Theology in Music

A blog considering theology as illustrated by Western Art Music

The end of time

Eight-four years ago today, 15 January 1941, in a prisoner-of-war camp in Silesia, a remarkable first performance took place. Remarkable enough for being a performance of modernist chamber music in that very difficult context that the story does not need the embellishments and additions that have accrued to it. The composer himself used to say that the ‘cello used was missing two of its four strings, though the ‘cellist himself suggests that that was not only untrue but simply unrealistic given the difficulty of the music.

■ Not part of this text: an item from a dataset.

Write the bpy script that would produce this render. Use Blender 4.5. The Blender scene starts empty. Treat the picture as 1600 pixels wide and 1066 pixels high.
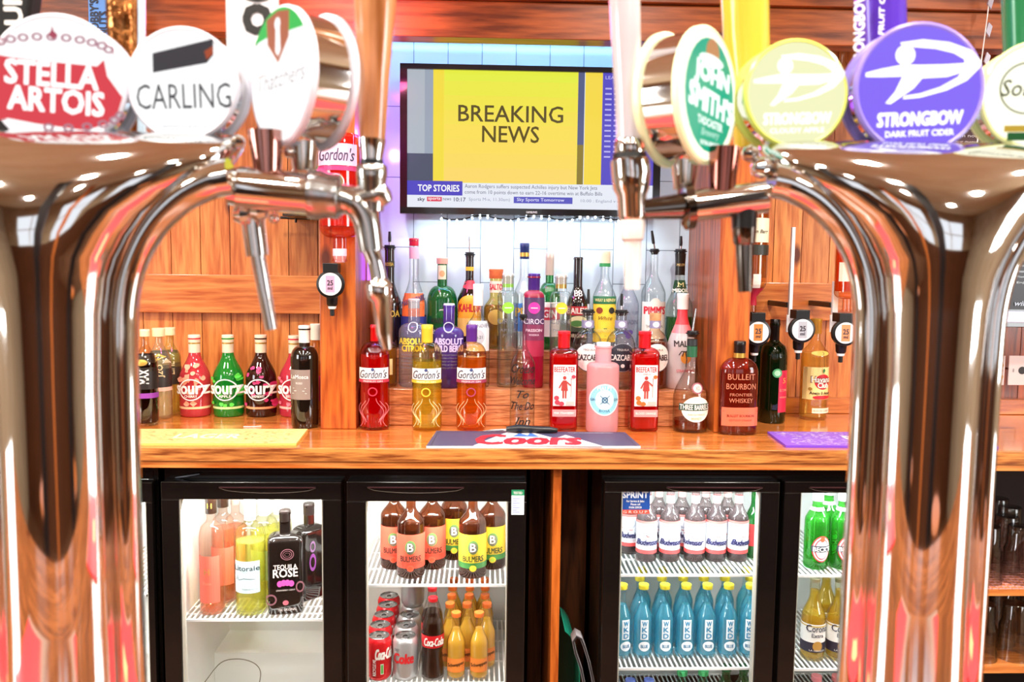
import bpy, bmesh, math, random
from mathutils import Vector, Matrix, geometry
random.seed(7)
S = bpy.context.scene
COL = S.collection
PI = math.pi
# ------------------------------------------------------------------ camera
F = 1300.0
YAW, PITCH, ROLL = math.radians(2.0), math.radians(5.0), math.radians(0.7)
CAMP = Vector((0, 0, 1.39))
CM = Matrix.Translation(CAMP) @ Matrix.Rotation(-YAW, 4, 'Z') @ Matrix.Rotation(PI/2-PITCH, 4, 'X') @ Matrix.Rotation(ROLL, 4, 'Z')
cd = bpy.data.cameras.new('camera'); cam = bpy.data.objects.new('camera', cd); COL.objects.link(cam)
cam.matrix_world = CM
cd.sensor_width = 36; cd.lens = F/1600*36; cd.clip_start = .02; cd.clip_end = 50
cd.dof.use_dof = True; cd.dof.focus_distance = 2.25; cd.dof.aperture_fstop = 7.5
S.camera = cam
# ------------------------------------------------------------------ world, exposure
S.view_settings.view_transform = 'Standard'; S.view_settings.look = 'None'
S.view_settings.gamma = 1.0; S.view_settings.exposure = 0.0; S.view_settings.use_curve_mapping = False
wd = bpy.data.worlds.new('world'); S.world = wd; wd.use_nodes = True
wd.node_tree.nodes['Background'].inputs[0].default_value = (.95, .97, 1, 1)
wd.node_tree.nodes['Background'].inputs[1].default_value = 0.6
S.cycles.transparent_max_bounces = 40; S.cycles.max_bounces = 10; S.cycles.glossy_bounces = 6
S.cycles.diffuse_bounces = 4; S.cycles.sample_clamp_indirect = 6; S.cycles.caustics_reflective = False; S.cycles.caustics_refractive = False
def area(name, loc, target, sx, sy, power, col=(1, 1, 1)):
    l = bpy.data.lights.new(name, 'AREA'); l.shape = 'RECTANGLE'; l.size = sx; l.size_y = sy; l.energy = power; l.color = col
    o = bpy.data.objects.new(name, l); COL.objects.link(o); o.location = loc
    o.rotation_euler = (Vector(target)-Vector(loc)).to_track_quat('-Z', 'Y').to_euler(); return o
def point(name, loc, power, col, r=.02):
    l = bpy.data.lights.new(name, 'POINT'); l.energy = power; l.color = col; l.shadow_soft_size = r
    o = bpy.data.objects.new(name, l); COL.objects.link(o); o.location = loc; return o
# added side fill lamps where no window stands, then the ceiling downlight spots
area('window_daylight_left', (-3.1, .3, 1.6), (0, 2.3, 1.1), 1.6, 1.2, 70, (.95, .98, 1))
area('window_daylight_right', (3.1, .3, 1.6), (0, 2.3, 1.1), 1.6, 1.2, 70, (.95, .98, 1))
LAMPS = [(x, y) for y in (1.25, .35, -.6, -1.6) for x in (-1.5, -.5, .5, 1.5)]
for _x, _y in LAMPS:
    _l = bpy.data.lights.new('downlight_bulb', 'SPOT'); _l.energy = 62 if _y > 0 else 50; _l.color = (1, .95, .87); _l.shadow_soft_size = .06; _l.spot_size = 2.6; _l.spot_blend = .6
    _o = bpy.data.objects.new('downlight_bulb', _l); COL.objects.link(_o); _o.location = (_x, _y, 2.5)

# ------------------------------------------------------------------ projection helpers
def ray(px, py):
    d = CM.to_3x3() @ Vector(((px-800)/F, (533-py)/F, -1)); return d
def W(px, py, Y):
    d = ray(px, py); return CAMP + d*(Y/d.y)
def G(px, py, z):
    d = ray(px, py); return CAMP + d*((z-CAMP.z)/d.z)
FWD = CM.to_3x3() @ Vector((0, 0, -1))
def sc(P): return (P-CAMP).dot(FWD)/F
# ------------------------------------------------------------------ materials
def lin(c): return c/12.92 if c <= .04045 else ((c+.055)/1.055)**2.4
def hx(h):
    h = h.lstrip('#')
    if len(h) == 3: h = ''.join(k*2 for k in h)
    return tuple(lin(int(h[i:i+2], 16)/255) for i in (0, 2, 4))+(1,)
MC = {}
def newmat(n):
    m = bpy.data.materials.new(n); m.use_nodes = True; return m, m.node_tree.nodes, m.node_tree.links
def PM(col, rough=.5, metal=0, emit=0, coat=0, spec=.5, ecol=None):
    k = ('p', col, rough, metal, emit, coat, spec, ecol)
    if k in MC: return MC[k]
    m, n, l = newmat('surface_'+str(len(MC))); b = n['Principled BSDF']
    b.inputs['Base Color'].default_value = hx(col); b.inputs['Roughness'].default_value = rough
    b.inputs['Metallic'].default_value = metal; b.inputs['Coat Weight'].default_value = coat; b.inputs['Coat Roughness'].default_value = .05
    b.inputs['Specular IOR Level'].default_value = spec
    if emit:
        b.inputs['Emission Color'].default_value = hx(ecol or col); b.inputs['Emission Strength'].default_value = emit
    MC[k] = m; return m
def paper(c): return PM(c, .45)
def EM(c, e): return PM('#050505', .3, 0, e, 0, .3, c)
def glass(c='#ffffff', edge='#8a9499', dens=0.0, rough=.02, spec=1.0):
    k = ('g', c, edge, dens, rough, spec)
    if k in MC: return MC[k]
    m, n, l = newmat('glass_'+str(len(MC))); n.remove(n['Principled BSDF']); out = n['Material Output']
    lw = n.new('ShaderNodeLayerWeight'); lw.inputs[0].default_value = .5
    pw = n.new('ShaderNodeMath'); pw.operation = 'POWER'; pw.inputs[1].default_value = 2.2; l.new(lw.outputs['Facing'], pw.inputs[0])
    mx = n.new('ShaderNodeMix'); mx.data_type = 'RGBA'; l.new(pw.outputs[0], mx.inputs[0])
    q4 = lambda h_: tuple(v**.55 for v in hx(h_)[:3])+(1,); mx.inputs[6].default_value = q4(c); mx.inputs[7].default_value = q4(edge)
    tr = n.new('ShaderNodeBsdfTransparent'); l.new(mx.outputs[2], tr.inputs[0])
    body = tr.outputs[0]
    if dens:
        df = n.new('ShaderNodeBsdfDiffuse'); tl = n.new('ShaderNodeBsdfTranslucent'); a = n.new('ShaderNodeMixShader'); a.inputs[0].default_value = .5
        df.inputs[0].default_value = hx(c); tl.inputs[0].default_value = hx(c)
        l.new(df.outputs[0], a.inputs[1]); l.new(tl.outputs[0], a.inputs[2])
        b = n.new('ShaderNodeMixShader'); b.inputs[0].default_value = dens; l.new(tr.outputs[0], b.inputs[1]); l.new(a.outputs[0], b.inputs[2]); body = b.outputs[0]
    gl = n.new('ShaderNodeBsdfGlossy'); gl.inputs['Roughness'].default_value = rough
    p5 = n.new('ShaderNodeMath'); p5.operation = 'POWER'; p5.inputs[1].default_value = 4.5; l.new(lw.outputs['Facing'], p5.inputs[0])
    ml = n.new('ShaderNodeMath'); ml.operation = 'MULTIPLY_ADD'; ml.inputs[1].default_value = .9*spec; ml.inputs[2].default_value = .07*spec; l.new(p5.outputs[0], ml.inputs[0])
    f = n.new('ShaderNodeMixShader'); l.new(ml.outputs[0], f.inputs[0]); l.new(body, f.inputs[1]); l.new(gl.outputs[0], f.inputs[2])
    l.new(f.outputs[0], out.inputs[0]); MC[k] = m; return m
def wood(name, c1, c2, axis='x', rough=.35, scale=1.0, coat=.3, island=.0, knots=True):
    k = ('w', name)
    if k in MC: return MC[k]
    m, n, l = newmat(name); b = n['Principled BSDF']; b.inputs['Roughness'].default_value = rough; b.inputs['Coat Weight'].default_value = coat; b.inputs['Coat Roughness'].default_value = .15
    tc = n.new('ShaderNodeTexCoord'); geo = n.new('ShaderNodeNewGeometry')
    add = n.new('ShaderNodeVectorMath'); add.operation = 'ADD'; l.new(tc.outputs['Object'], add.inputs[0])
    ms = n.new('ShaderNodeVectorMath'); ms.operation = 'SCALE'; ms.inputs[0].default_value = (3.1, 2.3, 4.7); l.new(geo.outputs['Random Per Island'], ms.inputs['Scale']); l.new(ms.outputs[0], add.inputs[1])
    mp = n.new('ShaderNodeMapping'); l.new(add.outputs[0], mp.inputs[0])
    ai = 'xyz'.index(axis); sv = [scale]*3; sv[ai] = scale*.09; mp.inputs['Scale'].default_value = sv
    n1 = n.new('ShaderNodeTexNoise'); n1.inputs['Scale'].default_value = 9; n1.inputs['Detail'].default_value = 3; n1.inputs['Distortion'].default_value = .4; l.new(mp.outputs[0], n1.inputs[0])
    # rings: sine of noise gives cathedral figure
    mu = n.new('ShaderNodeMath'); mu.operation = 'MULTIPLY'; mu.inputs[1].default_value = 42; l.new(n1.outputs[0], mu.inputs[0])
    si = n.new('ShaderNodeMath'); si.operation = 'SINE'; l.new(mu.outputs[0], si.inputs[0])
    n2 = n.new('ShaderNodeTexNoise'); n2.inputs['Scale'].default_value = 110; n2.inputs['Detail'].default_value = 4; l.new(mp.outputs[0], n2.inputs[0])
    ma = n.new('ShaderNodeMath'); ma.operation = 'MULTIPLY_ADD'; ma.inputs[1].default_value = .12; l.new(si.outputs[0], ma.inputs[0]); l.new(n2.outputs[0], ma.inputs[2])
    cr = n.new('ShaderNodeValToRGB'); cr.color_ramp.elements[0].position = .25; cr.color_ramp.elements[0].color = hx(c2); cr.color_ramp.elements[1].position = .68; cr.color_ramp.elements[1].color = hx(c1)
    l.new(ma.outputs[0], cr.inputs[0]); col = cr.outputs[0]
    if knots:
        mp2 = n.new('ShaderNodeMapping'); s2 = [5.0*scale]*3; s2[ai] = 2.4*scale; mp2.inputs['Scale'].default_value = s2; l.new(add.outputs[0], mp2.inputs[0])
        vo = n.new('ShaderNodeTexVoronoi'); vo.inputs['Scale'].default_value = 1.0; l.new(mp2.outputs[0], vo.inputs[0])
        kr = n.new('ShaderNodeValToRGB'); kr.color_ramp.elements[0].position = .045; kr.color_ramp.elements[0].color = (1, 1, 1, 1); kr.color_ramp.elements[1].position = .1; kr.color_ramp.elements[1].color = (0, 0, 0, 1)
        l.new(vo.outputs['Distance'], kr.inputs[0])
        mk = n.new('ShaderNodeMix'); mk.data_type = 'RGBA'; l.new(kr.outputs[0], mk.inputs[0]); l.new(col, mk.inputs[6]); mk.inputs[7].default_value = hx('#5a2208'); col = mk.outputs[2]
    if island:
        hs = n.new('ShaderNodeHueSaturation'); mr = n.new('ShaderNodeMapRange'); mr.inputs['To Min'].default_value = 1-island; mr.inputs['To Max'].default_value = 1+island
        l.new(geo.outputs['Random Per Island'], mr.inputs[0]); l.new(mr.outputs[0], hs.inputs['Value']); l.new(col, hs.inputs['Color']); col = hs.outputs[0]
    l.new(col, b.inputs['Base Color'])
    bp = n.new('ShaderNodeBump'); bp.inputs['Strength'].default_value = .15; bp.inputs['Distance'].default_value = .002; l.new(ma.outputs[0], bp.inputs['Height']); l.new(bp.outputs[0], b.inputs['Normal'])
    MC[k] = m; return m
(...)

For the purposes of this blog, even more remarkable because the composer was the faithful Catholic Olivier Messiaen, who claimed that his music’s value all lay in the illumination of the truths of the Christian religion, and indeed specifically that his music was ‘theological’ (rather than mystical or spiritual). For this reason (not to mention the tastes and expertise of the writer) it seems likely that Messiaen will feature again on this site.

Our topic, though, is not the dramatic story of the ‘Quartet for the End of Time’, but the ways in which it engages with theological ideas. The imagery of the movement superscriptions are predominantly taken from the biblical book of Revelation, as is the title, which references the angel who announces ‘that there should be time no longer’. That is the Authorised Version: the Greek reads ὅτι χρόνος οὐκ ἔσται έτι. Aside from the implication modern readers might bring to the auxiliary ‘should’ – given that the Greek verb is future indicative (shall/will be), the translation is quite literal. While the idea of time no longer passing is relatively unintuitive – and many commentators suggest that the idea is better conveyed as ‘no more delay’ rather than no more existence of time – it is quite clear that Messiaen himself wanted to understand the verse as a cessation of time – inherently difficult to convey in a temporal medium such as music.

It is also clear that, as a faithful Catholic, Messiaen did not think of this end as a point of disaster, but of fulfilment and hope: apocalyptic (that is, pertaining to the book of the Revelation, called Ἀποκάλυψις in Greek) imagery can be violent and is often very strange, but the association of the end of the world with disaster is a secular one. For Messiaen the end in the sense of termination is closely bound up with the end in the sense of purpose and direction.

What about the music can reflect these theological observations? The first thing many people point to is the ostinati in the first movement: the piano and the ‘cello both repeat pitches and rhythms, though in sequences of different prime numbers, such that a full cycle of the plan in which pitches and durations would recur would take a lot more time than the movement is allowed. This implies the incompleteness of the temporal situation in which the music is played, and unsettles the cyclical nature of time as we experience it.

The other observation is that the two slow movements for solo strings with piano accompaniment, each called a louange, both reuse music from elsewhere. One of them is based on music for a light and water festival for which Messiaen had written music for the electronic instrument Ondes Martenot. The water reference engages baptism as the route to eternal life. The other louance borrows a melody from the second half of an earlier organ diptych which meditated upon the contrast between the chaotic nature of earthly living and the serenity of heaven.

The title of the first movement identifies it as a liturgy. The liturgical references in Messiaen’s music are a significant part of what enables it to function as theological – liturgy being theology-in-action, another theme we are likely to return to. His music reflects a theology of time which takes up the ‘eighth day’ nature of liturgical time – perhaps the opening of this post celebrating the anniversary of this performance should stand corrected by a higher notion of the nature of time than that encapsulated in a mere repetition of regular cycles?